Net FDI inflows rose to $3.0 billion during April–December 2025 from $0.6 billion a year earlier, indicating selective long-term capital stability. However, FPI recorded net outflows of $4.3 billion against inflows of $9.4 billion last year, reflecting global risk reallocation.
| April–December Indicator | 2024 | 2025 |
| Current Account Deficit | $36.6 billion (1.3% of GDP) | $30.1 billion (1.0% of GDP) |
| Net Invisibles | $191.0 billion | $221.5 billion |
| Forex Reserve Change (BoP Basis) | – $13.8 billion | – $30.8 billion |
What Happens Next in India’s Balance of Payments Outlook
Going forward, India’s external stability will depend on oil prices, global demand recovery, and sustained services export growth. If merchandise imports remain elevated while exports grow slowly, the CAD could stay above 1% of GDP in the near term.
Policy focus is likely to remain on strengthening export competitiveness, boosting manufacturing under industrial policies, and attracting stable FDI inflows.

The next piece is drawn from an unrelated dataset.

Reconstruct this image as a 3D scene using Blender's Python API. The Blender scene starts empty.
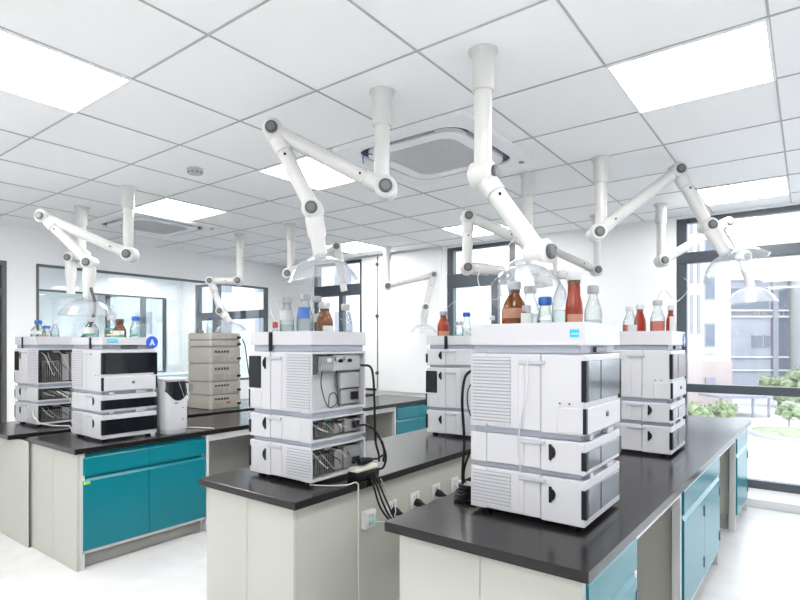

The RBI may continue active forex reserve management to prevent excessive currency volatility amid global capital flow shifts.
Frequently Asked Questions
What is India’s current account deficit in Q3 FY26?
India’s CAD stood at $13.2 billion or 1.3% of GDP in October–December 2025.
Why did the trade deficit increase in Q3 FY26?
The trade deficit widened to $93.6 billion due to higher imports and global demand fluctuations.
Did services exports help offset the deficit?
Yes, net services receipts rose to $57.5 billion, supported by strong IT and business services exports.
How did forex reserves change during the quarter?
Foreign exchange reserves declined by $24.4 billion on a BoP basis in Q3 FY26.
Conclusion
India’s Q3 FY26 balance of payments data shows a resilient yet pressured external sector. Strong services exports and remittances continue to anchor stability, but the rising merchandise trade deficit and reserve depletion highlight ongoing global economic headwinds. The trajectory of oil prices, capital flows, and export diversification will be crucial in shaping India’s external balance and macroeconomic stability in the coming quarters.